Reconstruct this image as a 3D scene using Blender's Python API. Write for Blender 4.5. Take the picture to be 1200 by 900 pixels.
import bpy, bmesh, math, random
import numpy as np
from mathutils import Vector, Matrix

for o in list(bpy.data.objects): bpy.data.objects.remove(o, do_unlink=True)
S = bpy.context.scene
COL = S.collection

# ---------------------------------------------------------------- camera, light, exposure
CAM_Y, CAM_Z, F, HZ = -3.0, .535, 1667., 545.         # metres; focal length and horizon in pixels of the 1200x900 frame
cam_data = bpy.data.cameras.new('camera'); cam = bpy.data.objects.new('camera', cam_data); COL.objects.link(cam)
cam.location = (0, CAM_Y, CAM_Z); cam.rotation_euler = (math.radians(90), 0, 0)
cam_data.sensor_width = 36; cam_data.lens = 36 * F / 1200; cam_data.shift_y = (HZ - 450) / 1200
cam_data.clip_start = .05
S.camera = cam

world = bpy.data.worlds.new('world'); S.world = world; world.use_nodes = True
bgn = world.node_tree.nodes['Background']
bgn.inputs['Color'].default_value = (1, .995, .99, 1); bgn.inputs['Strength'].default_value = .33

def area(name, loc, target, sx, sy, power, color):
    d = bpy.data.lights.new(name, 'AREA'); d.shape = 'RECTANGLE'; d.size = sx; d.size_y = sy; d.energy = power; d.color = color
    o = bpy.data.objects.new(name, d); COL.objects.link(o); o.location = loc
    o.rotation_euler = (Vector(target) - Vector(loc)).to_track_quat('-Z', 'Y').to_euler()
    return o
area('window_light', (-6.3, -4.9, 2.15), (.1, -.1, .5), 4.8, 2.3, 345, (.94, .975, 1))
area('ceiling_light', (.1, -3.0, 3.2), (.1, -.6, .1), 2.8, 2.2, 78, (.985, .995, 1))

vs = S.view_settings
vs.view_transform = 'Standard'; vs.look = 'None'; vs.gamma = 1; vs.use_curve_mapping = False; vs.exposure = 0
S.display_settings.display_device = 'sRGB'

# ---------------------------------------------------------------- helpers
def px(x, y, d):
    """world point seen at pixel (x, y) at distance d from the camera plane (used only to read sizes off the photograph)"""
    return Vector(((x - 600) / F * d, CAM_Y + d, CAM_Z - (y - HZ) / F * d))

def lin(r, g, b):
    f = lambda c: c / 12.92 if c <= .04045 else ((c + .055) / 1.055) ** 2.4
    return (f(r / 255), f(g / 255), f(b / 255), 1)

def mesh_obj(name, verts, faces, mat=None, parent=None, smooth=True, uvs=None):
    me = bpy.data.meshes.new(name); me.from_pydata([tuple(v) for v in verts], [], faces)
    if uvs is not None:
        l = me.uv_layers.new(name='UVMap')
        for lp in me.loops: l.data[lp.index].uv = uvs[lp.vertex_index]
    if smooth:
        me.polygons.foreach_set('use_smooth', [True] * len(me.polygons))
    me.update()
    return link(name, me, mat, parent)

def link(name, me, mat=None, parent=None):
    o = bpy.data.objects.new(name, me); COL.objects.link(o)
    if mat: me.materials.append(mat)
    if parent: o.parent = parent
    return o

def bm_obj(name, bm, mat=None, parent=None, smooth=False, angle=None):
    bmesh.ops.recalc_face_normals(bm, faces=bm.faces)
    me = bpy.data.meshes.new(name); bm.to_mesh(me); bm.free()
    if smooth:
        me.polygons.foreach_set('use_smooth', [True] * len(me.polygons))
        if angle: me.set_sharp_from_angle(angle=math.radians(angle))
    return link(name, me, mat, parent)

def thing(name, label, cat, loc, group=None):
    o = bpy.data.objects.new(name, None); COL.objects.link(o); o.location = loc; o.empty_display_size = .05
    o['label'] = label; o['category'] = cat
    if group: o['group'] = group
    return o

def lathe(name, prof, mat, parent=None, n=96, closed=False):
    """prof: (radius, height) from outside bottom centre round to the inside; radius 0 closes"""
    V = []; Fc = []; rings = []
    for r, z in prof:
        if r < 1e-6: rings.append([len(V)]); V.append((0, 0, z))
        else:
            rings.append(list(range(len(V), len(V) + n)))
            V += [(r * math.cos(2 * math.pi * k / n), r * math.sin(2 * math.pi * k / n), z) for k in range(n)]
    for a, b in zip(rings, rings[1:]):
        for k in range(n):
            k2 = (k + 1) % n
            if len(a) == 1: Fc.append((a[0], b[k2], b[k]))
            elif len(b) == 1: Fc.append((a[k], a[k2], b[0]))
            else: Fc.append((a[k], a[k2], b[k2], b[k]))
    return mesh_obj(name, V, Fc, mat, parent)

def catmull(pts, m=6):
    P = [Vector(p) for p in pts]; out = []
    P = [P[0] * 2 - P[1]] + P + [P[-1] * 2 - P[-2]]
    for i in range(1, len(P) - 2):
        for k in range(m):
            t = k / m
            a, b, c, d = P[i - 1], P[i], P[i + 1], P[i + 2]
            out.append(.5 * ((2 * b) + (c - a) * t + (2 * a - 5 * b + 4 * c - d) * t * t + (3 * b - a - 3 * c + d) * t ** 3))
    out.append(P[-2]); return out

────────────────

• [OBJECTIVE]:
Retype the listing exactly, in full.

• [RESULT FOR THIS EXERCISE]:
Reconstruct this image as a 3D scene using Blender's Python API. Write for Blender 4.5. Take the picture to be 1200 by 900 pixels.
import bpy, bmesh, math, random
import numpy as np
from mathutils import Vector, Matrix

for o in list(bpy.data.objects): bpy.data.objects.remove(o, do_unlink=True)
S = bpy.context.scene
COL = S.collection

# ---------------------------------------------------------------- camera, light, exposure
CAM_Y, CAM_Z, F, HZ = -3.0, .535, 1667., 545.         # metres; focal length and horizon in pixels of the 1200x900 frame
cam_data = bpy.data.cameras.new('camera'); cam = bpy.data.objects.new('camera', cam_data); COL.objects.link(cam)
cam.location = (0, CAM_Y, CAM_Z); cam.rotation_euler = (math.radians(90), 0, 0)
cam_data.sensor_width = 36; cam_data.lens = 36 * F / 1200; cam_data.shift_y = (HZ - 450) / 1200
cam_data.clip_start = .05
S.camera = cam

world = bpy.data.worlds.new('world'); S.world = world; world.use_nodes = True
bgn = world.node_tree.nodes['Background']
bgn.inputs['Color'].default_value = (1, .995, .99, 1); bgn.inputs['Strength'].default_value = .33

def area(name, loc, target, sx, sy, power, color):
    d = bpy.data.lights.new(name, 'AREA'); d.shape = 'RECTANGLE'; d.size = sx; d.size_y = sy; d.energy = power; d.color = color
    o = bpy.data.objects.new(name, d); COL.objects.link(o); o.location = loc
    o.rotation_euler = (Vector(target) - Vector(loc)).to_track_quat('-Z', 'Y').to_euler()
    return o
area('window_light', (-6.3, -4.9, 2.15), (.1, -.1, .5), 4.8, 2.3, 345, (.94, .975, 1))
area('ceiling_light', (.1, -3.0, 3.2), (.1, -.6, .1), 2.8, 2.2, 78, (.985, .995, 1))

vs = S.view_settings
vs.view_transform = 'Standard'; vs.look = 'None'; vs.gamma = 1; vs.use_curve_mapping = False; vs.exposure = 0
S.display_settings.display_device = 'sRGB'

# ---------------------------------------------------------------- helpers
def px(x, y, d):
    """world point seen at pixel (x, y) at distance d from the camera plane (used only to read sizes off the photograph)"""
    return Vector(((x - 600) / F * d, CAM_Y + d, CAM_Z - (y - HZ) / F * d))

def lin(r, g, b):
    f = lambda c: c / 12.92 if c <= .04045 else ((c + .055) / 1.055) ** 2.4
    return (f(r / 255), f(g / 255), f(b / 255), 1)

def mesh_obj(name, verts, faces, mat=None, parent=None, smooth=True, uvs=None):
    me = bpy.data.meshes.new(name); me.from_pydata([tuple(v) for v in verts], [], faces)
    if uvs is not None:
        l = me.uv_layers.new(name='UVMap')
        for lp in me.loops: l.data[lp.index].uv = uvs[lp.vertex_index]
    if smooth:
        me.polygons.foreach_set('use_smooth', [True] * len(me.polygons))
    me.update()
    return link(name, me, mat, parent)

def link(name, me, mat=None, parent=None):
    o = bpy.data.objects.new(name, me); COL.objects.link(o)
    if mat: me.materials.append(mat)
    if parent: o.parent = parent
    return o

def bm_obj(name, bm, mat=None, parent=None, smooth=False, angle=None):
    bmesh.ops.recalc_face_normals(bm, faces=bm.faces)
    me = bpy.data.meshes.new(name); bm.to_mesh(me); bm.free()
    if smooth:
        me.polygons.foreach_set('use_smooth', [True] * len(me.polygons))
        if angle: me.set_sharp_from_angle(angle=math.radians(angle))
    return link(name, me, mat, parent)

def thing(name, label, cat, loc, group=None):
    o = bpy.data.objects.new(name, None); COL.objects.link(o); o.location = loc; o.empty_display_size = .05
    o['label'] = label; o['category'] = cat
    if group: o['group'] = group
    return o

def lathe(name, prof, mat, parent=None, n=96, closed=False):
    """prof: (radius, height) from outside bottom centre round to the inside; radius 0 closes"""
    V = []; Fc = []; rings = []
    for r, z in prof:
        if r < 1e-6: rings.append([len(V)]); V.append((0, 0, z))
        else:
            rings.append(list(range(len(V), len(V) + n)))
            V += [(r * math.cos(2 * math.pi * k / n), r * math.sin(2 * math.pi * k / n), z) for k in range(n)]
    for a, b in zip(rings, rings[1:]):
        for k in range(n):
            k2 = (k + 1) % n
            if len(a) == 1: Fc.append((a[0], b[k2], b[k]))
            elif len(b) == 1: Fc.append((a[k], a[k2], b[0]))
            else: Fc.append((a[k], a[k2], b[k2], b[k]))
    return mesh_obj(name, V, Fc, mat, parent)

def catmull(pts, m=6):
    P = [Vector(p) for p in pts]; out = []
    P = [P[0] * 2 - P[1]] + P + [P[-1] * 2 - P[-2]]
    for i in range(1, len(P) - 2):
        for k in range(m):
            t = k / m
            a, b, c, d = P[i - 1], P[i], P[i + 1], P[i + 2]
            out.append(.5 * ((2 * b) + (c - a) * t + (2 * a - 5 * b + 4 * c - d) * t * t + (3 * b - a - 3 * c + d) * t ** 3))
    out.append(P[-2]); return out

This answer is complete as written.